8. De Botton reflects on the idea that Humboldt’s scientific connection to the landscape came about because of his natural curiosity in the natural world that started as a child. This suggests tha our connection to landscapes extends from our natural, and individual curiosity about the world around us. Thus, it would follow that our relationships to places are, themselves individual and unique.
9. De Botton emphasises “the importance of having the right question to ask of the world” if we are to benefit from experiencing new places. These questions must inspire curiosity (which his guidebook does not). According to the writer, one must stand before a landscape and find the right questions to create a “chain of curiosity”. In order to truly appreciate places and landscapes, we need to “build up the necessary receptivity”. What he means is that we need to be able to connect it to questions we have about our world if it is to have any real meaning.
According to the writer, “Travel twists our curiosity according to a superficial geographical logic, as superficial as if a university course were to prescribe books according to their size rather than subject matter.” There is always the tendency when we visit a new city to visit all the attractions in close proximity at the same time, but de Botton’s analogy illustrates the futility of such attempts. No matter how close they are to each other, two features of a foreign landscape may not connect to the same question or “chain of curiosity” and should not, therefore, be explored together.
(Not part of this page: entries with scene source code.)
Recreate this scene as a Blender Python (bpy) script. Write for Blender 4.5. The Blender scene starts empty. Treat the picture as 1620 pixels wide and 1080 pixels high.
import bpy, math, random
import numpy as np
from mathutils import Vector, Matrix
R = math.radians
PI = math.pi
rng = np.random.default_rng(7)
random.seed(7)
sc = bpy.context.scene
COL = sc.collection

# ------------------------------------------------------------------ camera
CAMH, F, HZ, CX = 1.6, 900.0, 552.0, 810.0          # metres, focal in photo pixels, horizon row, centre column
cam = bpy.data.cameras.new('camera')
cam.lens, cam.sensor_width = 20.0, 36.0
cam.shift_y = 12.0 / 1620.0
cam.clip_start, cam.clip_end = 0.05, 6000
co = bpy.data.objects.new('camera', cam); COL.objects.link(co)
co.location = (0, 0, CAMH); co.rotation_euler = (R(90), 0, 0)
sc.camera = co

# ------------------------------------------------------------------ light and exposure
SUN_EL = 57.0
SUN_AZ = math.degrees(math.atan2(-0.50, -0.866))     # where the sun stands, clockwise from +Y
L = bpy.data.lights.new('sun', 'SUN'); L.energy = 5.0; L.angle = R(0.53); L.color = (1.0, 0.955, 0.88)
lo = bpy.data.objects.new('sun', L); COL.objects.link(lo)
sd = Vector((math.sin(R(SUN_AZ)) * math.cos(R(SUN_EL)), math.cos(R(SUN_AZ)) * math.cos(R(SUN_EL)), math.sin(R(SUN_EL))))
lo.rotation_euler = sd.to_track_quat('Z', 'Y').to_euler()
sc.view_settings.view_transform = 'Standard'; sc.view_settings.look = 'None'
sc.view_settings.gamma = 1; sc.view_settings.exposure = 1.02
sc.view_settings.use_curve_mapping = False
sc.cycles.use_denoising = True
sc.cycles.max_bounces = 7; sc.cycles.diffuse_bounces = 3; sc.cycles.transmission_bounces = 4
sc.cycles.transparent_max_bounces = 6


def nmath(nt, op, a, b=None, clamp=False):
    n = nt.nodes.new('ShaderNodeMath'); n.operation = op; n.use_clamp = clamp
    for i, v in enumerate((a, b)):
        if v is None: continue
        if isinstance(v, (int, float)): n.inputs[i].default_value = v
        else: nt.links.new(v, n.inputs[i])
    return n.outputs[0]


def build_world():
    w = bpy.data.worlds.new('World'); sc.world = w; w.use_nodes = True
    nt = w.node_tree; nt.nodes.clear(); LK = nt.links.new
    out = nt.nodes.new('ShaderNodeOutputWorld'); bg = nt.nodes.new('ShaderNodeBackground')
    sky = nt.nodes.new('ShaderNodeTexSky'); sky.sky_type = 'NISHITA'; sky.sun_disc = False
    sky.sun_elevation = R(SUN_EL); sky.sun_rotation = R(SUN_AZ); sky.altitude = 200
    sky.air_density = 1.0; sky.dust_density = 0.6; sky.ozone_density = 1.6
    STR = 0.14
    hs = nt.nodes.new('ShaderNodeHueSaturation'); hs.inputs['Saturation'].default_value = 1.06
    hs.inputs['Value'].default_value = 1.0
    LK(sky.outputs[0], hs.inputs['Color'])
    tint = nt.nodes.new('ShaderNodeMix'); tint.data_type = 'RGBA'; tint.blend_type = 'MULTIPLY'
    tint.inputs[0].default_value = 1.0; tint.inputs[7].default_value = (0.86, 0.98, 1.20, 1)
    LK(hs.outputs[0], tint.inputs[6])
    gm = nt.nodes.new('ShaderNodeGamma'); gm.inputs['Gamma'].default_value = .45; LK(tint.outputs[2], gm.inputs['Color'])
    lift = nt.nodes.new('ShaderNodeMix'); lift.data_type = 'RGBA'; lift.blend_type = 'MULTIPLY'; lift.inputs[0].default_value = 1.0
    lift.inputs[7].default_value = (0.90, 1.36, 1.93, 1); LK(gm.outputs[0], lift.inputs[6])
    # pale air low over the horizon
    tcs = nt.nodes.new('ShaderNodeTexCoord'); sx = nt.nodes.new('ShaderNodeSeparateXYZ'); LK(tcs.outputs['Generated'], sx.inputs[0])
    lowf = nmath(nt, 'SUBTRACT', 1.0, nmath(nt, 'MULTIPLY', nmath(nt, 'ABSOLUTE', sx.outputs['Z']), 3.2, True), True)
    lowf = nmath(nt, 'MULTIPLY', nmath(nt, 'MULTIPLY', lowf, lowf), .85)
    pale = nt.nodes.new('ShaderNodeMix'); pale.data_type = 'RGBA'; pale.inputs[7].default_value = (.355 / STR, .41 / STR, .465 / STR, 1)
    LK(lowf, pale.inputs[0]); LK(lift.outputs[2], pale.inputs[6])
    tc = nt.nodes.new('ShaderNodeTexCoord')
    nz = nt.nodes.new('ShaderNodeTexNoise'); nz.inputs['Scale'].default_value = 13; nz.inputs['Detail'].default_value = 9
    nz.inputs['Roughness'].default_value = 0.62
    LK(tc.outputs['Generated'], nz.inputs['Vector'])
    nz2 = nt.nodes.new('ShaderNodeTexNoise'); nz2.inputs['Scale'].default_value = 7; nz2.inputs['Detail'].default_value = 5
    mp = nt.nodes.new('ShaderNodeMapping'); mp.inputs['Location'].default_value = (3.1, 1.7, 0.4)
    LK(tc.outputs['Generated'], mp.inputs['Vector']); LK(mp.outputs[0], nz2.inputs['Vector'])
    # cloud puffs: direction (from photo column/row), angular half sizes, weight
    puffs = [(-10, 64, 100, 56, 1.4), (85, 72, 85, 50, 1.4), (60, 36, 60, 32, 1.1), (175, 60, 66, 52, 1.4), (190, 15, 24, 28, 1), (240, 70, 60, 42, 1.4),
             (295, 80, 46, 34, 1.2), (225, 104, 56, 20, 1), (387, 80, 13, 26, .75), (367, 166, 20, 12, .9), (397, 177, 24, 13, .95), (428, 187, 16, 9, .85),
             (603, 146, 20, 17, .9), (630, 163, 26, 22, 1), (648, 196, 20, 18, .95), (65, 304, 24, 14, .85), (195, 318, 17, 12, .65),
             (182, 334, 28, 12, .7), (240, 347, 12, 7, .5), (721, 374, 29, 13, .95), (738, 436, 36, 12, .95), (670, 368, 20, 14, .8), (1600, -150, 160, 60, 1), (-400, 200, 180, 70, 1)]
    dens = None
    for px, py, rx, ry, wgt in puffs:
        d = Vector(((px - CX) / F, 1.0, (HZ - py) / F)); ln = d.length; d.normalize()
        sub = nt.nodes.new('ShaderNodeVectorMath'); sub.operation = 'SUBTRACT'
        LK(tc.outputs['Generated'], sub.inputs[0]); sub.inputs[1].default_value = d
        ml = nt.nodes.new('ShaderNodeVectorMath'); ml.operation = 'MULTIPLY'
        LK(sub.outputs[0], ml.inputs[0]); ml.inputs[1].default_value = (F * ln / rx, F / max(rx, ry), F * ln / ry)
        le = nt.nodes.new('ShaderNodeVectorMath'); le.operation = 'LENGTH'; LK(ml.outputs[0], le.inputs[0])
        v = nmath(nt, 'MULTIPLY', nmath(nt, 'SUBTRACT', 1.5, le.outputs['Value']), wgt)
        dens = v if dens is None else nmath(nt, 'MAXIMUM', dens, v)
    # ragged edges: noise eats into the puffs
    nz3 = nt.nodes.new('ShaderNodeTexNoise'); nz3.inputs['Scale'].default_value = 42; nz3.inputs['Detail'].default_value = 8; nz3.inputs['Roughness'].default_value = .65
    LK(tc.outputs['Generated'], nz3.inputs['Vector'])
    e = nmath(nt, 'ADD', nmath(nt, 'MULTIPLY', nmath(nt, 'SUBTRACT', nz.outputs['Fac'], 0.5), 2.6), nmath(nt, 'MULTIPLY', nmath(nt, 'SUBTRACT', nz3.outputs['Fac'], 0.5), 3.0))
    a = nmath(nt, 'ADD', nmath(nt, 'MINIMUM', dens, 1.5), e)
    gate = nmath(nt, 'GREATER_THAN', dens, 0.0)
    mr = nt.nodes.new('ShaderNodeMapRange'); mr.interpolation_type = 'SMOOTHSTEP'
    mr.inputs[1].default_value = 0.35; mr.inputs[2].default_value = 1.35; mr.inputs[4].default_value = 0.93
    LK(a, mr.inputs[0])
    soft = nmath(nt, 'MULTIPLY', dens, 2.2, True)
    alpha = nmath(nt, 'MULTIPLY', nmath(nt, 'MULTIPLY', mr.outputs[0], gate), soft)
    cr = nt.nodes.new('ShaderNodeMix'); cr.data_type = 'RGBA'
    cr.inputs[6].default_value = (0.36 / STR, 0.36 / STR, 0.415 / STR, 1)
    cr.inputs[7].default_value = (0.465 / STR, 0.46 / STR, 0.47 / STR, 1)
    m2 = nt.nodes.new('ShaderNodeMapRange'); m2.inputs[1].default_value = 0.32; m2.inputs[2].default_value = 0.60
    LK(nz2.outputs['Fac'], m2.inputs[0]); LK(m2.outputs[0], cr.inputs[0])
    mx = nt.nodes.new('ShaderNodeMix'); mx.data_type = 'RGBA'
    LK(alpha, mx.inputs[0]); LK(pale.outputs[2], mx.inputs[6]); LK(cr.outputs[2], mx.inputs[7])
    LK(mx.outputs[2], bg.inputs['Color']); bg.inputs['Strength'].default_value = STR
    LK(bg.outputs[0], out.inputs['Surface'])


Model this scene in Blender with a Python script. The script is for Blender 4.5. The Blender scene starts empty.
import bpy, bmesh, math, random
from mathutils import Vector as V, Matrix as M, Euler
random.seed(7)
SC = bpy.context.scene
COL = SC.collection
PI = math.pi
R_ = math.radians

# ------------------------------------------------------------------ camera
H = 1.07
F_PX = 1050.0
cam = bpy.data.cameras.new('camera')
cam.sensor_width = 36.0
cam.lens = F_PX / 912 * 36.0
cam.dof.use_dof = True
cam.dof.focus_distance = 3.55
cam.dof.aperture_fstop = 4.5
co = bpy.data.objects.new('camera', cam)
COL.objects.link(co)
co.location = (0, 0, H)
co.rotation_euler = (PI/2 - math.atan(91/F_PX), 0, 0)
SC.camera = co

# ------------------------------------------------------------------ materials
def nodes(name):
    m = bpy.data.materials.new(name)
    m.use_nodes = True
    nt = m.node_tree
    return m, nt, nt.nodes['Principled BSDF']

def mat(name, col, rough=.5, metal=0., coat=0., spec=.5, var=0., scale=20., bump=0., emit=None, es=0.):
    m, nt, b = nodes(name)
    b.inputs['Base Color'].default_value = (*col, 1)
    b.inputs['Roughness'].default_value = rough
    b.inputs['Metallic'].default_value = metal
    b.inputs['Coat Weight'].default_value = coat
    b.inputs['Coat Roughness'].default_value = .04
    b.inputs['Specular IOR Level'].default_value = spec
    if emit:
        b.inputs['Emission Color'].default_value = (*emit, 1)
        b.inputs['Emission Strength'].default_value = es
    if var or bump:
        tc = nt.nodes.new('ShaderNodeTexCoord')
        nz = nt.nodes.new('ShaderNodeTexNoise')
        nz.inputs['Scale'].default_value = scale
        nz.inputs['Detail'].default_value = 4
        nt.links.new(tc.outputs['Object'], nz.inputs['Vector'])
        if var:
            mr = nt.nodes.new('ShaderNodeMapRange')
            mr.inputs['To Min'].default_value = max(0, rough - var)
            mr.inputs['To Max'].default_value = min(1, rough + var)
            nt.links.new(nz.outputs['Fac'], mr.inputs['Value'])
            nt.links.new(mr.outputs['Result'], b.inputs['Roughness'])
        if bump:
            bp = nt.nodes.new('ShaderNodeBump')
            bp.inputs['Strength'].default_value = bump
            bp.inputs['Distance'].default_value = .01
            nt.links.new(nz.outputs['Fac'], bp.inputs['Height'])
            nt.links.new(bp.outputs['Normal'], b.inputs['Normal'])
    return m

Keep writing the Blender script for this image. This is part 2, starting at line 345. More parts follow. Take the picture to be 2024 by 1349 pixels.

His key point here is that our interaction with the world around us must be related to our own questions and curiosity. We cannot be told what is important or significant in a new landscape; such value judgements depend on our own natures and interests.
10. Structurally, the chapter comes a full circle, to end where it began, but with a conclusion. De Botton points out that Humboldt’s achievements were many, but there are many reasons that others do not emulate him, and there is no shame in an individual’s more ambivalent feelings towards new lands and his "strong wish to remain in bed and take the next flight home".